-- Stated goal --
Extract, word for word, every line from the one containing "Recreate this scene" through the one containing "(3.4, -2.4, 1.)]", with both end lines kept.

Dataset excerpt

* START *

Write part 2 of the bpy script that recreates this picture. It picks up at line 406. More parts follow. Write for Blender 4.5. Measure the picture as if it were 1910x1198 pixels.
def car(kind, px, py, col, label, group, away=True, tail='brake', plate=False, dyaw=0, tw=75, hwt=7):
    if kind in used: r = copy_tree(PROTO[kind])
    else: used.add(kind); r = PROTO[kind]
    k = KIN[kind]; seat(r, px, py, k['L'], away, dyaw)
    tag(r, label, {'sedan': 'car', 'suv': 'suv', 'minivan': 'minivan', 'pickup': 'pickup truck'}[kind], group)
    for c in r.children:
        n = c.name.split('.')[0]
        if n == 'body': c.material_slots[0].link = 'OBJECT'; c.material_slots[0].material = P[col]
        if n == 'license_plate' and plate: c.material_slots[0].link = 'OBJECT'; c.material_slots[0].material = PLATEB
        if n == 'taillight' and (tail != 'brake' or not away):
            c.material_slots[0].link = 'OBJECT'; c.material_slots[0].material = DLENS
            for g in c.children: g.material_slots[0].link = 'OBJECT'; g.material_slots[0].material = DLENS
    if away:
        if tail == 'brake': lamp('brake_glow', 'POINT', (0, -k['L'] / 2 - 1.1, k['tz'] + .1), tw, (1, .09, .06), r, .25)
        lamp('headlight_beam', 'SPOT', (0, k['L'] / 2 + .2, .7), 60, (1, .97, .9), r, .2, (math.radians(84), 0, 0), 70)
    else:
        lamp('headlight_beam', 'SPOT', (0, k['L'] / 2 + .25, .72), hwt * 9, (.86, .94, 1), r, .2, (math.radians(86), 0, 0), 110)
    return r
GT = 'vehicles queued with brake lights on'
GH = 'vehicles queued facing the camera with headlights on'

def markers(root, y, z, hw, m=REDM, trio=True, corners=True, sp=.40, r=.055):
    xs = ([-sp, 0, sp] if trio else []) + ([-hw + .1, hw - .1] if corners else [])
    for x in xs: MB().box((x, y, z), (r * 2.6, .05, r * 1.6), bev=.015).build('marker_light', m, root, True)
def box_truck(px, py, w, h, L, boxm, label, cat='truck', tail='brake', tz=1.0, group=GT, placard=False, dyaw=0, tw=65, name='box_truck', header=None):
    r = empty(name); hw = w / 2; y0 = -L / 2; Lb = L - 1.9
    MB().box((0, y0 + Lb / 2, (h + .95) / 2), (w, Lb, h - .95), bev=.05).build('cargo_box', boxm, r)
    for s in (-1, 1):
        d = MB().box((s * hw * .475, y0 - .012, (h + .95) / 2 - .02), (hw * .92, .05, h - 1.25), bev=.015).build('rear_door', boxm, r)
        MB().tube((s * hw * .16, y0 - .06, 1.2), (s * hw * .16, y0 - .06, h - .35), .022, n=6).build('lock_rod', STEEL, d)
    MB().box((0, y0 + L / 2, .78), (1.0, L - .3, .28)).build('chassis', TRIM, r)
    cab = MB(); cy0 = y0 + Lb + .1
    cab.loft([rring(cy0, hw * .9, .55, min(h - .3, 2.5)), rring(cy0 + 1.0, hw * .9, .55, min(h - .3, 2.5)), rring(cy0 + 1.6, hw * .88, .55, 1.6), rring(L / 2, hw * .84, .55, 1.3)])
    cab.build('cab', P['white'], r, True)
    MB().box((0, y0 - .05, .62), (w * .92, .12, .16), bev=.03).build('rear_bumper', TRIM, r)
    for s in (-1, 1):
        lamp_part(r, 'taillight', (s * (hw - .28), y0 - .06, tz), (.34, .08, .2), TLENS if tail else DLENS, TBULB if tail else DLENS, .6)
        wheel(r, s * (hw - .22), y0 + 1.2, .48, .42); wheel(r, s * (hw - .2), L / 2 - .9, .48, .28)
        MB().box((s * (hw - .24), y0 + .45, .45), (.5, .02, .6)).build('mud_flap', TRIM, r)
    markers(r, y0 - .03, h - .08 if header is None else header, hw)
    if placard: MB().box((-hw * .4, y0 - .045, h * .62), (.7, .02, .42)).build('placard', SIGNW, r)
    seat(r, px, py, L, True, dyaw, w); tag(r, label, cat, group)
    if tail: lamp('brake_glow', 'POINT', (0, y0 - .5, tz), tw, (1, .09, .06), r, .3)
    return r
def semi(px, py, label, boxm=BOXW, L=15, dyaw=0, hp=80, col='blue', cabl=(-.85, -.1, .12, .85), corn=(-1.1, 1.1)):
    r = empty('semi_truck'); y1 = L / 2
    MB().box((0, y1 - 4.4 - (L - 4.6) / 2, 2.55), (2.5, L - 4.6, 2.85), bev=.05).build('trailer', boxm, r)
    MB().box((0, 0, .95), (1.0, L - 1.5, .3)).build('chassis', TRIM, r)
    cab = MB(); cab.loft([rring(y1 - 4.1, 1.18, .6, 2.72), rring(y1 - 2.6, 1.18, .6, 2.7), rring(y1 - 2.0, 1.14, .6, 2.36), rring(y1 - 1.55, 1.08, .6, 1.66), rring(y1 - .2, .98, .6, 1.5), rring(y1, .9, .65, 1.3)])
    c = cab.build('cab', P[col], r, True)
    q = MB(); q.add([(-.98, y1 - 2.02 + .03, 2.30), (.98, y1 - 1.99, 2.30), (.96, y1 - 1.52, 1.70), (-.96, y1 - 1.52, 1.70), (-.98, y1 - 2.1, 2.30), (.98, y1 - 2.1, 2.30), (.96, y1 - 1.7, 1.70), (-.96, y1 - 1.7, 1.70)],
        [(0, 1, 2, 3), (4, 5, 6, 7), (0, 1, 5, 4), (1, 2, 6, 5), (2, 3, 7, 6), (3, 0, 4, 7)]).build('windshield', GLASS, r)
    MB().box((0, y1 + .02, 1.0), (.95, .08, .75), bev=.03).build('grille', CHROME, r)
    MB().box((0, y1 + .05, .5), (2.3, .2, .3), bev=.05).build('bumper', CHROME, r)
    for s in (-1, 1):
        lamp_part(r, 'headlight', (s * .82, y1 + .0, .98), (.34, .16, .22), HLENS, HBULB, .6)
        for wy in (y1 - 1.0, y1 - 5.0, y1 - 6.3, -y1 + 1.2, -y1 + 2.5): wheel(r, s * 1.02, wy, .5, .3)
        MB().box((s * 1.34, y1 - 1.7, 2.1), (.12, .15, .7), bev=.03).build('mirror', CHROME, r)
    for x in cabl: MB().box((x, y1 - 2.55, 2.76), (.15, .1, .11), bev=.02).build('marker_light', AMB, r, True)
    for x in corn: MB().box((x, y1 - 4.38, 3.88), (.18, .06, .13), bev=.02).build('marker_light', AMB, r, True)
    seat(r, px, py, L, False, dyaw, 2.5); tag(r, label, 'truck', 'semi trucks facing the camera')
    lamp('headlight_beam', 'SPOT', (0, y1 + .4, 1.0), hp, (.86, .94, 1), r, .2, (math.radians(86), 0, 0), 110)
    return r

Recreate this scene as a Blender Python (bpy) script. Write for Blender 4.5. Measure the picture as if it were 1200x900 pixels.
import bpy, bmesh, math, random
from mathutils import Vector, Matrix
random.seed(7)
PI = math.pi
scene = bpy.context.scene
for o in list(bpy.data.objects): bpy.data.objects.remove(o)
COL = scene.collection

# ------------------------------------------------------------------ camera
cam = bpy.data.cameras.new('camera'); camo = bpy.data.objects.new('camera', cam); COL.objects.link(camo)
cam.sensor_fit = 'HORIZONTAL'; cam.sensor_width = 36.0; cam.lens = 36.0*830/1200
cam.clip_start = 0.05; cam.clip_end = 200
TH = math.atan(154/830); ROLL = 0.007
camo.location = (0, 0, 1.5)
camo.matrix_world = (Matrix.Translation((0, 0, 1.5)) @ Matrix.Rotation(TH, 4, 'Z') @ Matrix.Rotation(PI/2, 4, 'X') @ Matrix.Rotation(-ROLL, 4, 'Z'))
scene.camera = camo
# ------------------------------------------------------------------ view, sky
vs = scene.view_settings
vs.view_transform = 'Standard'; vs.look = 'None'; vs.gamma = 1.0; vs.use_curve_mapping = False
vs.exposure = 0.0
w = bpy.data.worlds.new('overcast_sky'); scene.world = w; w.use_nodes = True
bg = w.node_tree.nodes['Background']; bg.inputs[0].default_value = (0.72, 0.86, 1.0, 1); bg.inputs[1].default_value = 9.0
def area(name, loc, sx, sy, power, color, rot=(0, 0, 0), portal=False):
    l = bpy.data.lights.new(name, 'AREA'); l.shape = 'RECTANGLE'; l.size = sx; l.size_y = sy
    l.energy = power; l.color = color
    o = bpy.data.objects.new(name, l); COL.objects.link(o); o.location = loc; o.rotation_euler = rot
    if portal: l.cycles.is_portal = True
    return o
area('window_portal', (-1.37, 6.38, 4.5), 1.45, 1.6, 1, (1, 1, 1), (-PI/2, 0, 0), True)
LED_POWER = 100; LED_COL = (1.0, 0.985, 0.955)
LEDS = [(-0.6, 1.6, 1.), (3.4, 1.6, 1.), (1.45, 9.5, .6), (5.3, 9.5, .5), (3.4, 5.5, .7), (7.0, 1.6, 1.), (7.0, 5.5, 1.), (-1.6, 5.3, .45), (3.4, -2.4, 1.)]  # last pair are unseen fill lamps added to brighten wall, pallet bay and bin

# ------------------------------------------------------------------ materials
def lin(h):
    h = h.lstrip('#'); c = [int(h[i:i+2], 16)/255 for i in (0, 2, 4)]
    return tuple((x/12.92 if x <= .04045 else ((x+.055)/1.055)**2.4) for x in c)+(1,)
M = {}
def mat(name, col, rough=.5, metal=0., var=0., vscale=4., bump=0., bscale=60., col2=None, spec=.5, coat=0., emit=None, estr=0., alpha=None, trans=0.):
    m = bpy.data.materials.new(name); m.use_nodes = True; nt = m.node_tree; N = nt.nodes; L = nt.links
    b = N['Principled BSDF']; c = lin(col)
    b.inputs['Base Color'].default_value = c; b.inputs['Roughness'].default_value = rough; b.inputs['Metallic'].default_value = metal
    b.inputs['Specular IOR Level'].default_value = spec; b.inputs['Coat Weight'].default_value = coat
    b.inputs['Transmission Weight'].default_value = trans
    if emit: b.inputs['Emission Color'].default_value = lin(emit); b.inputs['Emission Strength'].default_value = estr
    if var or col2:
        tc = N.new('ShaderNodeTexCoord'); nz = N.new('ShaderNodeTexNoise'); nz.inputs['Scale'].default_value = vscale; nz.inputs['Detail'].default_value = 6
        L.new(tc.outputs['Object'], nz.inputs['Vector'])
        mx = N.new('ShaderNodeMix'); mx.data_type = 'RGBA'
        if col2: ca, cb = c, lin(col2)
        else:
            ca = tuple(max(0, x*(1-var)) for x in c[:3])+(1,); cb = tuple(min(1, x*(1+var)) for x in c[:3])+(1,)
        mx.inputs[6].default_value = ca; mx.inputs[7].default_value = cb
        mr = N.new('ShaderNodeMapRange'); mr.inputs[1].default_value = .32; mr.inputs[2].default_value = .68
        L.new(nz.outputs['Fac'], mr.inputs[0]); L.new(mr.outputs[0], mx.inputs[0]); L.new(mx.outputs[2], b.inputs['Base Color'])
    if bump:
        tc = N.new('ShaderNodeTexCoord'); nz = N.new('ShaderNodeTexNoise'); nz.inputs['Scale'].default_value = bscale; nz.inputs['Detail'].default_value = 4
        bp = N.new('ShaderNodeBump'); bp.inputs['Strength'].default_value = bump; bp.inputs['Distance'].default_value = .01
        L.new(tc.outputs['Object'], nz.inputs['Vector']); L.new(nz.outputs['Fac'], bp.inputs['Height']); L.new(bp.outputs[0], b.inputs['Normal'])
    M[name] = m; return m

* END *

-- Solution for this exercise --
Recreate this scene as a Blender Python (bpy) script. Write for Blender 4.5. Measure the picture as if it were 1200x900 pixels.
import bpy, bmesh, math, random
from mathutils import Vector, Matrix
random.seed(7)
PI = math.pi
scene = bpy.context.scene
for o in list(bpy.data.objects): bpy.data.objects.remove(o)
COL = scene.collection

# ------------------------------------------------------------------ camera
cam = bpy.data.cameras.new('camera'); camo = bpy.data.objects.new('camera', cam); COL.objects.link(camo)
cam.sensor_fit = 'HORIZONTAL'; cam.sensor_width = 36.0; cam.lens = 36.0*830/1200
cam.clip_start = 0.05; cam.clip_end = 200
TH = math.atan(154/830); ROLL = 0.007
camo.location = (0, 0, 1.5)
camo.matrix_world = (Matrix.Translation((0, 0, 1.5)) @ Matrix.Rotation(TH, 4, 'Z') @ Matrix.Rotation(PI/2, 4, 'X') @ Matrix.Rotation(-ROLL, 4, 'Z'))
scene.camera = camo
# ------------------------------------------------------------------ view, sky
vs = scene.view_settings
vs.view_transform = 'Standard'; vs.look = 'None'; vs.gamma = 1.0; vs.use_curve_mapping = False
vs.exposure = 0.0
w = bpy.data.worlds.new('overcast_sky'); scene.world = w; w.use_nodes = True
bg = w.node_tree.nodes['Background']; bg.inputs[0].default_value = (0.72, 0.86, 1.0, 1); bg.inputs[1].default_value = 9.0
def area(name, loc, sx, sy, power, color, rot=(0, 0, 0), portal=False):
    l = bpy.data.lights.new(name, 'AREA'); l.shape = 'RECTANGLE'; l.size = sx; l.size_y = sy
    l.energy = power; l.color = color
    o = bpy.data.objects.new(name, l); COL.objects.link(o); o.location = loc; o.rotation_euler = rot
    if portal: l.cycles.is_portal = True
    return o
area('window_portal', (-1.37, 6.38, 4.5), 1.45, 1.6, 1, (1, 1, 1), (-PI/2, 0, 0), True)
LED_POWER = 100; LED_COL = (1.0, 0.985, 0.955)
LEDS = [(-0.6, 1.6, 1.), (3.4, 1.6, 1.), (1.45, 9.5, .6), (5.3, 9.5, .5), (3.4, 5.5, .7), (7.0, 1.6, 1.), (7.0, 5.5, 1.), (-1.6, 5.3, .45), (3.4, -2.4, 1.)]  # last pair are unseen fill lamps added to brighten wall, pallet bay and bin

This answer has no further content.